Confira abaixo a entrevista realizada por e-mail com os artistas.

 

Como se deu o processo criativo dos trabalhos que integram a mostra Sangue de bairro? E como teve início a parceria artística entre vocês?

Nossa parceria artística começa justamente na  Sangue de bairro. Era o ano de 2007. Nós morávamos no mesmo bairro e estávamos terminando a universidade e iniciando nossas próprias produções artísticas. Resolvemos criar algo juntos no nosso bairro, apostando que a nossa proximidade com aquela realidade podia trazer uma força diferentes pras nossas imagens.

               

O bairro onde vocês nasceram, na periferia de Contagem, é a base do trabalho que vocês desenvolvem. Como surgiu a ideia de transformar essa experiência em mote de pesquisa artística?

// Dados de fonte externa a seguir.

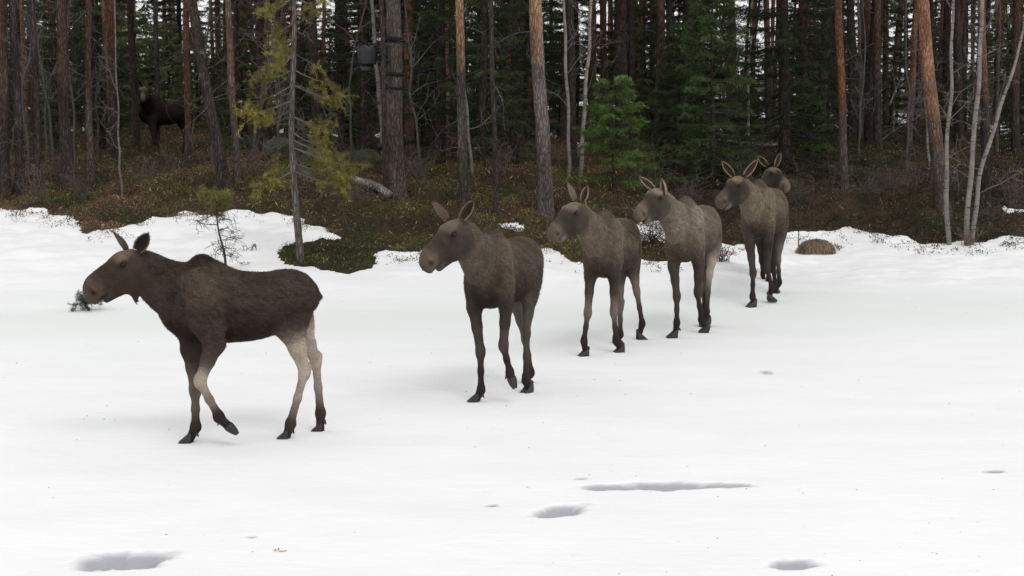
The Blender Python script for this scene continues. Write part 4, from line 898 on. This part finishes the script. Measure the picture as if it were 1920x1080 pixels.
birch([(1403, 300), (1404, 240), (1402, 170), (1408, 60), (1410, 0)], 44, 6, 4, "very thin grey birch above the head of the fifth moose", 6, (.20, .18, .15))
birch([(722, 340), (718, 260), (712, 190), (706, 130), (700, 60)], 40, 10, 7, "pale mottled birch stem seen beneath the black lamp housing", 7, (.2, .19, .17))
birch([(893, 392), (884, 320), (878, 240), (872, 170), (868, 120)], 34.6, 7, 4, "thin grey stem hugging the slim tan-orange pine", 8, (.13, .12, .11))
birch([(1621, 300), (1618, 220), (1616, 150), (1612, 90), (1610, 30)], 56, 9, 5, "pale trunk between the rust-red pine and the greyish pine", 9, (.28, .24, .2))
birch([(1742, 350), (1741, 300), (1738, 240), (1733, 160), (1730, 120)], 40, 6, 4, "thin grey stem left of the leaning orange pine", 10, (.2, .18, .16), 9)
birch([(228, 385), (226, 330), (223, 280), (222, 220), (218, 120)], 33.6, 5, 3, "whip-thin sapling on the brown heath over the first moose's ears", 11, (.13, .115, .10), 3)
0 and birch([(296, 330), (297, 260), (295, 200), (294, 140), (296, 60)], 41, 5, 4, "whip-thin grey stem in front of the black moose's chest", 12, (.2, .19, .18), 7)

rgs = np.random.default_rng(606)
for k in range(14):
    x = [20, 55, 88, 100, 140, 185, 400, 470, 520, 660, 790, 950, 1610, 1700][k]; Y = 36 + 9 * rgs.random(); a = rgs.normal() * 12; b_ = a + rgs.normal() * 14; c_ = b_ + rgs.normal() * 14
    o = birch([(x, 300), (x + a * .3, 240), (x + a, 180), (x + b_, 110), (x + c_, 20)], Y, 4.5 + 2 * rgs.random(), 3, "whip-thin bare grey stem among the thicker trunks of the wood's edge", 60 + k, (.085, .078, .070), 9)
    o["group"] = "whip-thin bare stems among the trunks"; o.name = "bare_sapling"; o["category"] = "sapling"

# spruces and young conifers at the edge
def conifer(name, px, py, Y, H_, Lmax, label, seed, cat="spruce", **k):
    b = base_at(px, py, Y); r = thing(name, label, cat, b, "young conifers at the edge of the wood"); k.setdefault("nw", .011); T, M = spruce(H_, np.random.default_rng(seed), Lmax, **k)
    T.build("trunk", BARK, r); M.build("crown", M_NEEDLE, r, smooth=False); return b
conifer("spruce_tree", 1152, None, 35.3, 2.3, .98, "small bright green spruce behind the third and fourth moose", 1, green=(.075, .125, .028), dens=1.1, step=.17, z0=.1, dead=0, nl=.06, sparse=.25, shape=.75)
conifer("spruce_tree", 1335, None, 37.5, 4.6, 1.05, "tall dark green spruce behind the fourth and fifth moose", 2, green=(.042, .066, .022), step=.24, z0=.2, sparse=.12, shape=.6)
conifer("spruce_tree", 1468, None, 38.5, 10, 1.75, "big dark spruce with drooping dead lower branches behind the last moose", 3, green=(.030, .042, .018), step=.26, z0=.5, sparse=.1, dead=.5)
conifer("spruce_tree", 826, None, 37.5, 9, 1.25, "dark green spruce between the lamp pine and the slim tan pine", 4, green=(.042, .058, .022), step=.30, z0=.5, sparse=.2)
conifer("spruce_tree", 905, None, 36.5, 7.0, 1.0, "loose dark spruce right of the slim tan-orange pine", 5, green=(.048, .062, .024), step=.3, z0=.5, sparse=.25)
conifer("spruce_tree", 965, None, 41, 8.5, 1.3, "dark spruce left of the thick pale pine", 6, green=(.034, .045, .020), z0=.6, sparse=.2)
conifer("spruce_tree", 690, None, 45, 9, 1.4, "dark spruce behind the black lamp housing", 8, green=(.030, .040, .018), z0=1.2, sparse=.3)
conifer("spruce_tree", 1270, None, 39.5, 3.2, .85, "mid-sized green spruce right of the bright one", 9, green=(.042, .066, .022), step=.2, z0=.2)
conifer("spruce_tree", 70, None, 44, 8, 1.3, "dim spruce behind the trunks near the left edge", 10, green=(.034, .045, .020), z0=.8, sparse=.3)
conifer("pine_sapling", 1515, None, 40.5, 1.6, .5, "small green spruce sapling right of the last moose's head", 12, "sapling", green=(.04, .07, .02), step=.16, z0=.2)

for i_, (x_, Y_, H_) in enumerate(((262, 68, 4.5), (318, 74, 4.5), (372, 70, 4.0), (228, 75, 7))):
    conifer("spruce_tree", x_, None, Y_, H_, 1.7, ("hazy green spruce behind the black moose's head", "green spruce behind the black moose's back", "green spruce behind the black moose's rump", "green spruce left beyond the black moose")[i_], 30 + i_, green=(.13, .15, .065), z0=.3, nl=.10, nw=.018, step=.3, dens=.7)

# the lichen-hung young pine with yellow-green needles on the left
def hero_pine():
    b = base_at(563, None, 28.6); rng = np.random.default_rng(77); s_ = FPX / b[1]; r = thing("young_pine", "slender young pine with yellow-green needle clumps and bare lichened twigs, rising from the snowbank", "pine", b)
    pts = [(563, 500), (558, 420), (550, 330), (546, 240), (549, 150), (552, 60), (552, -40)]; P = np.array([W(x, y, b[1]) - b for x, y in pts]); P[0] = (0, 0, -.2)
    P = np.vstack([P, P[-1] + (0.02, 0, 1.6)]); t = np.linspace(0, 1, len(P)); tt = np.linspace(0, 1, 44); P = np.stack([np.interp(tt, t, P[:, i]) for i in range(3)], -1)
    T = MB(); T.tube(P, np.interp(tt, [0, .3, .7, 1], [.066, .052, .040, .015]), 11, (.145, .13, .118), wob=.12, rng=rng); T.build("trunk", BARK, r)
    Br, F = MB(), MB()
    for k in range(34):                       # bare grey twigs
        i = rng.integers(11, 42); an = rng.random() * 6.28; twig(Br, P[i], (math.cos(an), math.sin(an) * .8, -.15 - .3 * rng.random()), .25 + .6 * rng.random(), .006, rng, (.105, .095, .085), 2, .2)
    ends = [(658, 312, -.5), (640, 348, -.3), (618, 288, -.2), (600, 272, -.4), (632, 325, .2), (598, 335, .3), (645, 300, .1), (500, 342, -.2), (522, 325, .3), (475, 212, -.2), (520, 128, -.4), (497, 150, .2), (612, 155, -.3), (622, 185, .2),
            (530, 90, -.2), (512, 20, -.3), (592, 10, -.2), (535, -10, .3), (500, 228, .3), (522, 60, .3), (606, 236, .1), (484, 190, .1)]
    for ex, ey, dz in ends:
        e = W(ex, ey, b[1] + dz) - b; i = int(np.argmin(np.abs(P[:, 2] - (e[2] + .22)))); p0 = P[i]; mid = (p0 + e) / 2 + np.array([0, 0, -.06]); q = np.linspace(0, 1, 8)[:, None]
        L_ = (1 - q) ** 2 * p0 + 2 * q * (1 - q) * mid + q * q * e; Br.tube(L_, np.linspace(.012, .004, 8), 5, (.15, .12, .10), cap=False); pp, dd = [], []
        for Q_ in [L_[4:]] + sum([twig(Br, L_[j], unit(L_[7] - L_[5]) + rng.normal(size=3) * .6, .20 + .22 * rng.random(), .005, rng, (.15, .12, .1), 1, .2) for j in (4, 5, 6, 7, 7)], []):
            pp += list(Q_[1:]); dd += list(np.gradient(Q_, axis=0)[1:] * 5)
        yel = .45 + .55 * rng.random(); tufts(F, np.array(pp), 12, .052, .0060, np.array((.215, .180, .034)) * yel + np.array((.075, .088, .028)) * (1 - yel), rng, np.array(dd), .8, .35)
    Br.build("branch", M_TWIG, r); F.build("needles", M_NEEDLE, r, smooth=False)
hero_pine()
def seedling(px, py, toppx, toppy, Y, label, seed, heads, bare, gc=(.13, .13, .032)):
    b = base_at(px, py, Y); rng = np.random.default_rng(seed); tp = W(toppx, toppy, b[1]) - b; r = thing("pine_sapling", label, "sapling", b); T, F = MB(), MB()
    q = np.linspace(-.05, 1, 16)[:, None]; P = tp * q; P[:, 0] += .015 * np.sin(q.ravel() * 9); T.tube(P, np.linspace(.022, .006, 16), 8, (.05, .042, .036), wob=.1, rng=rng)
    for k in range(bare): i = rng.integers(3, 13); an = rng.random() * 6.28; twig(T, P[i], (math.cos(an), math.sin(an), .15 * rng.normal()), .15 + .38 * rng.random(), .005, rng, (.07, .06, .055), 2, .1)
    pp, dd = [], []
    for k in range(heads):
        i = rng.integers(11, 16); an = rng.random() * 6.28
        for Q_ in twig(T, P[i], (math.cos(an), math.sin(an), .2), .12 + .26 * rng.random(), .005, rng, (.09, .07, .05), 1, -.1): pp += list(Q_[2:]); dd += list(np.gradient(Q_, axis=0)[2:] * 5)
    T.build("trunk", M_TWIG, r); tufts(F, np.array(pp), 12, .05, .006, gc, rng, np.array(dd), .8); F.build("needles", M_NEEDLE, r, smooth=False)
seedling(423, 500, 400, 365, None, "small pine sapling on the snowbank, bare below with a yellow-green top", 5, 20, 26)
0 and seedling(190, 400, 178, 352, None, "pale green pine seedling among the heather on the left", 6, 12, 6, (.09, .115, .035))
seedling(166, 583, 158, 566, None, "sprig of dark pine lying on the snow under the first moose's nose", 7, 9, 3, (.06, .075, .04))

# ------------------------------------------------------------------ leafless shrubs
def shrub(px, py, h_, label, seed, n=14, col=(.12, .09, .075), Y=None, grp=None):
    b = base_at(px, py, Y); rng = np.random.default_rng(seed); M = MB()
    for k in range(n):
        an = rng.random() * 6.28; sp_ = .25 + .6 * rng.random(); twig(M, rng.normal(size=3) * (.04, .04, 0), (math.cos(an) * sp_, math.sin(an) * sp_, 1), h_ * (.5 + .6 * rng.random()), .006, rng, col, 2, -.05)
    M.V = [v for v in M.V]; o = M.build("bare_shrub", M_TWIG); o.location = b; tag(o, label, "shrub", grp); return o
shrub(1352, 490, .42, "small leafless reddish shrub on the snow right of the fourth moose's hind legs", 1, 16, (.10, .05, .045))
shrub(1222, 462, .5, "tangle of bare dark twigs over snow between the third and fourth moose", 2, 26, (.06, .05, .045))
shrub(1812, 462, .5, "bare reddish twigs at the foot of the birch fork", 3, 10, (.15, .10, .08))
shrub(790, 480, .22, "low bare twigs at the edge of the snow left of the second moose", 4, 8)
shrub(1575, 470, .18, "few dry stems poking through snow right of the brown tussock", 5, 4)
shrub(470, 470, .16, "thin dry twigs on the bank above the first moose's back", 6, 5)
sg = [shrub(x, None, h_, "thin leafless shrub standing among the trunks and heather of the wood's edge", 20 + i, 9, (.11, .095, .085), Y, "leafless shrubs in the heather") for i, (x, Y, h_) in enumerate(
    [(60, 33.4, .9), (150, 34.2, .8), (270, 34.5, .9), (330, 36, .9), (480, 35.5, 1.0), (620, 33.5, .7), (670, 32, .5), (790, 35, .9), (940, 34.5, .8), (1290, 35, .9), (1500, 36, .9), (1560, 36.8, .9), (1620, 36, .7), (1670, 37, 1.1), (1720, 36.5, 1.2), (1860, 34.5, .7), (1900, 35.6, 1.0), (555, 39, 1.2), (100, 37, 1.2), (400, 39, 1.3), (655, 40, 1.3), (1010, 38, 1.2), (1225, 37, 1.1), (1400, 37, 1.2)])]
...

Em primeiro lugar, nós não nascemos no bairro Nacional. A nossa vida nos levou até o bairro e fez com que nós nos conhecêssemos justamente lá. Mas, mesmo sem ter nascido lá, temos uma relação íntima com aquele lugar. Conhecemos as suas ruas, temos amigos e parentes ali. Mas, mesmo com tamanha proximidade não impede que tenhamos alguma distância do bairro. Nossa vida foi e é muito diferente da maioria das pessoas que vivem lá. A gente fez faculdade, pirava muito em livro e filme, tá (teoricamente) vivendo de arte… Isso nos torna um pouco estranhos naquela paisagem. Então estamos no meio da encruzilhada: não somos manos de quebrada e nem somos turistas sociais; somos periféricos menos suspeitos, vamos dizer. Foi essa a base da nossa experiência: vamos fazer essa série pra poder conhecer melhor o lugar onde a gente vive e tentar romper essa distância que temos diante do bairro. Essa série, assim como os filmes que fazemos ou as pinturas e outros trabalhos artísticos, é nossa maneira de viver uma vida diferente da que temos. Se não somos propriamente os manos, vamos aproveitar que moramos a duas ruas deles e poder ver eles bem de perto.

 

De que modo Sangue de bairro convida ao público a olhar para a periferia livre de exotismo e do paternalismo ideológico a que vocês se referem no texto de apresentação da mostra?

Tem a ver com o que dissemos na última pergunta: o fato de morarmos no bairro e conhecermos com mais intimidade a periferia nos ajuda a produzir imagens diferentes daquele lugar. Estudamos nas mesmas escolas de todo mundo, vivemos coisas juntos… tudo isso faz com que possamos olhar pra essas pessoas para além do clichê, fora do discurso social. Quando a gente faz alguma coisa no bairro, não queremos denunciar nada, queremos dar a ver a força da vida de quem vive ali.

 

De que forma o espaço periférico de uma cidade do interior difere da realidade das periferias das grandes cidades?

Contagem tem quase 700 mil habitantes e está distante apenas 20 km de Belo Horizonte, uma das maiores cidades do Brasil. O bairro Nacional é uma periferia de cidade grande.